Merkel is let off the hook by Anglophone commentators because she generally avoids doing this. She took the refugees, she says Islam is not the problem. But she is the problem. She’s the one who has for twelve years perpetuated economic arrangements in Europe which create stagnation and pit different sections of the working class against each other. She’s the one who has run the EU so unfairly that many people genuinely believe they will do better economically outside it.

She gets away with it at home because her low wage policies ensure that Germany still retains competitive advantages over other countries, and that means that the German economy is sparred the brunt of the malaise it creates throughout Europe. In a world of miserable growth rates, Germany can still do better than most places by parasitically feeding off the decaying corpses of the economies it’s ruined. The worse Merkel makes things in the south, the better she looks to her own people by comparison.

But the German economy is no model for Europe, or the world. Germany has only been able to do as well as it has by having lower labor costs than other countries. If other countries had the same policies Germany had, workers throughout the western world would make less money and have less to spend, and all the western economies would be even worse off. But because Germany continues to persist in offering up its workers to firms on a platter, each European country is put at a significant disadvantage if it does not join in the race to the bottom, and they are all encouraged, every day, to move the world ever closer to that fate. Emmanuel Macron won the French presidency pledging to do precisely this.

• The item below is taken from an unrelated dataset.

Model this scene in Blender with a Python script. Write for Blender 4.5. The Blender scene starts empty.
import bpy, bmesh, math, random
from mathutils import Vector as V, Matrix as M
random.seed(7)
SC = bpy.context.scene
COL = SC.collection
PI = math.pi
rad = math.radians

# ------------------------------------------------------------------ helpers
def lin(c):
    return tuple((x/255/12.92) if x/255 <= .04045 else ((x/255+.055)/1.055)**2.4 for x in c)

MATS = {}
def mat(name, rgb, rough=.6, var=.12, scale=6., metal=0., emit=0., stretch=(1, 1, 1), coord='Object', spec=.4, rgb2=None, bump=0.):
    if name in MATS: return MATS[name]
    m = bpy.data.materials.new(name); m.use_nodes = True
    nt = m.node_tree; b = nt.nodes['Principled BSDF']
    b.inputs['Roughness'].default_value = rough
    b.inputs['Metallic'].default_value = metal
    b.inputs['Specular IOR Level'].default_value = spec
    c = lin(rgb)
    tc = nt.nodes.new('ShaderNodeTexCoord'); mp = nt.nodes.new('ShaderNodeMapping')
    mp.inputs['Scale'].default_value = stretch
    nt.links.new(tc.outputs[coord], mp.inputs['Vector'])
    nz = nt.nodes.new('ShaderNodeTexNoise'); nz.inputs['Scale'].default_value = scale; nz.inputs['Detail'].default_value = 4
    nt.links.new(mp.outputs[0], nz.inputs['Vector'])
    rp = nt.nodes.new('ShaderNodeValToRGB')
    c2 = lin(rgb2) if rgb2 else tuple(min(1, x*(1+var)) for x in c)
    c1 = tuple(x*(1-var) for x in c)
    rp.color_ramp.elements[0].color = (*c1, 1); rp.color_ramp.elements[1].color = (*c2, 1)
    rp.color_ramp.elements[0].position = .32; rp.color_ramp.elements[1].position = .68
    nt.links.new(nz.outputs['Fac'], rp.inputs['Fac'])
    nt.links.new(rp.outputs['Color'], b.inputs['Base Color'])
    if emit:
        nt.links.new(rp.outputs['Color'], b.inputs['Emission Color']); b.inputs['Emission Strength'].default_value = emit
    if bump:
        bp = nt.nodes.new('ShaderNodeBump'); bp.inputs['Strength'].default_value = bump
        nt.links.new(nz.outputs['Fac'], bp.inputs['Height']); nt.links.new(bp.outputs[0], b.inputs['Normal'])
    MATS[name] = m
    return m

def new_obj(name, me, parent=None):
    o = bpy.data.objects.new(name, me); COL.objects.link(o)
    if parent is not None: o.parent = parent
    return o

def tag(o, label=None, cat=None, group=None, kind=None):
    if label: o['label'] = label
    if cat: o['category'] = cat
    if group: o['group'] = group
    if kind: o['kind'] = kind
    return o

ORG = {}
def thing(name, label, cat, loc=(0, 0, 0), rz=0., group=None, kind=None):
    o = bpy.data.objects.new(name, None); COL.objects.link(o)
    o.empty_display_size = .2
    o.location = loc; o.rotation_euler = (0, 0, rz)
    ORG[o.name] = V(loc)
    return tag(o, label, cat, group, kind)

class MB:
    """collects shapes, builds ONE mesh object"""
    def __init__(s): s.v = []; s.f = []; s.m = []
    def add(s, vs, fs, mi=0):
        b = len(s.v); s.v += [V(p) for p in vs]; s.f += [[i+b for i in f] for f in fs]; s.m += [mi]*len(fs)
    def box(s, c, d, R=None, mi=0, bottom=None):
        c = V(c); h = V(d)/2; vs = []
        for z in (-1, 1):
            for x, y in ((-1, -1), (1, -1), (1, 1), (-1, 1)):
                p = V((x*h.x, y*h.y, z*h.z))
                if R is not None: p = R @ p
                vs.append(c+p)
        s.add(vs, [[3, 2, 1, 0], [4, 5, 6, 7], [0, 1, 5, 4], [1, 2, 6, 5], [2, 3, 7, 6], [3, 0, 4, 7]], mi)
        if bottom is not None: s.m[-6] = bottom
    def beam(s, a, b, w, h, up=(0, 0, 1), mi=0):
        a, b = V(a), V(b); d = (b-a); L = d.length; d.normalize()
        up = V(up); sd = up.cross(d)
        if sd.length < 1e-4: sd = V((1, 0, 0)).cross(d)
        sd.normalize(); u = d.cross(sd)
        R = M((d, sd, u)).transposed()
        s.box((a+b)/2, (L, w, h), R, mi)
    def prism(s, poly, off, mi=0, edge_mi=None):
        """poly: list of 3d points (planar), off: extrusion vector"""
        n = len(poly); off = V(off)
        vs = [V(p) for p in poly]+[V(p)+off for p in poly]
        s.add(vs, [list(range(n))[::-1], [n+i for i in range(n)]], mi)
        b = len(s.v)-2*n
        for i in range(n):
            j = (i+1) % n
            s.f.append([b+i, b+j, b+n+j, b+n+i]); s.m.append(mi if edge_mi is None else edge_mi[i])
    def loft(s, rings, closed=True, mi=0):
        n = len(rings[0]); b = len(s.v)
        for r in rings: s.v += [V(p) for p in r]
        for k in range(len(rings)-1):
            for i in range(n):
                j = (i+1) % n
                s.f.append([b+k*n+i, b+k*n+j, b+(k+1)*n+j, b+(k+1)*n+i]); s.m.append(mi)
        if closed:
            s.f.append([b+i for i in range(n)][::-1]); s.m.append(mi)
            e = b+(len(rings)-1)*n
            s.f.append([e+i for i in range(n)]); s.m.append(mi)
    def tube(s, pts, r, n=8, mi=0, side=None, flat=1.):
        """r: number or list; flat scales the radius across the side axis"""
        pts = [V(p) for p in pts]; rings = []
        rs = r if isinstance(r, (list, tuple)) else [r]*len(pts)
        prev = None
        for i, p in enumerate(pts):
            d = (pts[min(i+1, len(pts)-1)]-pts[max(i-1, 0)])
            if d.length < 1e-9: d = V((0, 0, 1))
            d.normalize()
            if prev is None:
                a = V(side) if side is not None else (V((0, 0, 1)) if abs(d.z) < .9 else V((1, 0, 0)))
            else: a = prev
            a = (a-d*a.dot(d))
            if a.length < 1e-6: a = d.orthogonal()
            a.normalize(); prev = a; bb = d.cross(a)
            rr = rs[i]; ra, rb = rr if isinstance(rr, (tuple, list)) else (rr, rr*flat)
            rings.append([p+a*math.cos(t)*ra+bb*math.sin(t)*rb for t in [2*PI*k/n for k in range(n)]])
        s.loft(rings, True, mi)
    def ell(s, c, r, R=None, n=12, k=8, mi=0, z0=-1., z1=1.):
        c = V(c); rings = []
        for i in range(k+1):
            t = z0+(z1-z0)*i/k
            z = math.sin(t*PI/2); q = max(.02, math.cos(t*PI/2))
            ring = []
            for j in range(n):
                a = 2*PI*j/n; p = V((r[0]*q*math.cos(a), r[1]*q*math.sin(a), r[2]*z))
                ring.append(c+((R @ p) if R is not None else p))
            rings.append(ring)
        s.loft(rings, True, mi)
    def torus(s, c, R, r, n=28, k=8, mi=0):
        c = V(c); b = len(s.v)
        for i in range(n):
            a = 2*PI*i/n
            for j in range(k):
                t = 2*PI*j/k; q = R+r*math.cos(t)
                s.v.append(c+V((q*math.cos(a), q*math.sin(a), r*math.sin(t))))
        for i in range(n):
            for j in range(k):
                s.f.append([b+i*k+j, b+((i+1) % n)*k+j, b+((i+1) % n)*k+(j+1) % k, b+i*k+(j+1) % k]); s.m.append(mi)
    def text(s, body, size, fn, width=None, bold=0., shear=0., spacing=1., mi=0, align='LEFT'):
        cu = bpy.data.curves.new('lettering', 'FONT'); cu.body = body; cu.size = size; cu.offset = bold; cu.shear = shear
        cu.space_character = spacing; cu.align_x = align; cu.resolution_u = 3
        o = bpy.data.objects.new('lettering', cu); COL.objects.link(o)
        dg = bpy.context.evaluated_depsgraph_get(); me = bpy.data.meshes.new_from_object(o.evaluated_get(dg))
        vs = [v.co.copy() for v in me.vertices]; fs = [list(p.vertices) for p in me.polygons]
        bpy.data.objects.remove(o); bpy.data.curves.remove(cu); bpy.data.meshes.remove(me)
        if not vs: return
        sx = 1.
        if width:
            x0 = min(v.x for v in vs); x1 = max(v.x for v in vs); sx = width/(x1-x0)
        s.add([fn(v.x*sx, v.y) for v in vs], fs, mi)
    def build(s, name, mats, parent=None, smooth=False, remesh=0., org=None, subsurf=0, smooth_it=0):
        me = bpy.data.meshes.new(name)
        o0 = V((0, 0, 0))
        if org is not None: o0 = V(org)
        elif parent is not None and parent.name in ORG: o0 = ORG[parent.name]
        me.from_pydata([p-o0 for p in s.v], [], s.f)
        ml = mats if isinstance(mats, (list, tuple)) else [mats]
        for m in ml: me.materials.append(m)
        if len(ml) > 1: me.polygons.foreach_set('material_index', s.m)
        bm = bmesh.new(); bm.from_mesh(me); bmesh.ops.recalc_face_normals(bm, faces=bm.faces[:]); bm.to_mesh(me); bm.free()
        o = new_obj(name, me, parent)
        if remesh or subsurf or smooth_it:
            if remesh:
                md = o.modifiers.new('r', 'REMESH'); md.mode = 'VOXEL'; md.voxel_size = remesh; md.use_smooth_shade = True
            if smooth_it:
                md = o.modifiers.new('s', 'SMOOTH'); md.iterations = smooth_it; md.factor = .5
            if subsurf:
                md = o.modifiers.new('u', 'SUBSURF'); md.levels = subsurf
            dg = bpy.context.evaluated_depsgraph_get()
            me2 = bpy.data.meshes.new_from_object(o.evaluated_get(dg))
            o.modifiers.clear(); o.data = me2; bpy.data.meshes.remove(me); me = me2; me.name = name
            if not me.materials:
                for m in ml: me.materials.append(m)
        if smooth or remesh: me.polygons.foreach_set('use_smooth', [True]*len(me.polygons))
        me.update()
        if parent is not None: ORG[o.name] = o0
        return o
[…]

We say that Merkel is no nationalist, because she’s pro-EU and nice to refugees, but what could possibly be more nationalist than economically exploiting the countries that are meant to be your partners? Donald Trump wants to build a wall and make Mexico pay. Angela Merkel has built the German industrial base and made Greece pay. We shouldn’t look to her to help us build a better world–she’s part of the world we’d like to leave behind.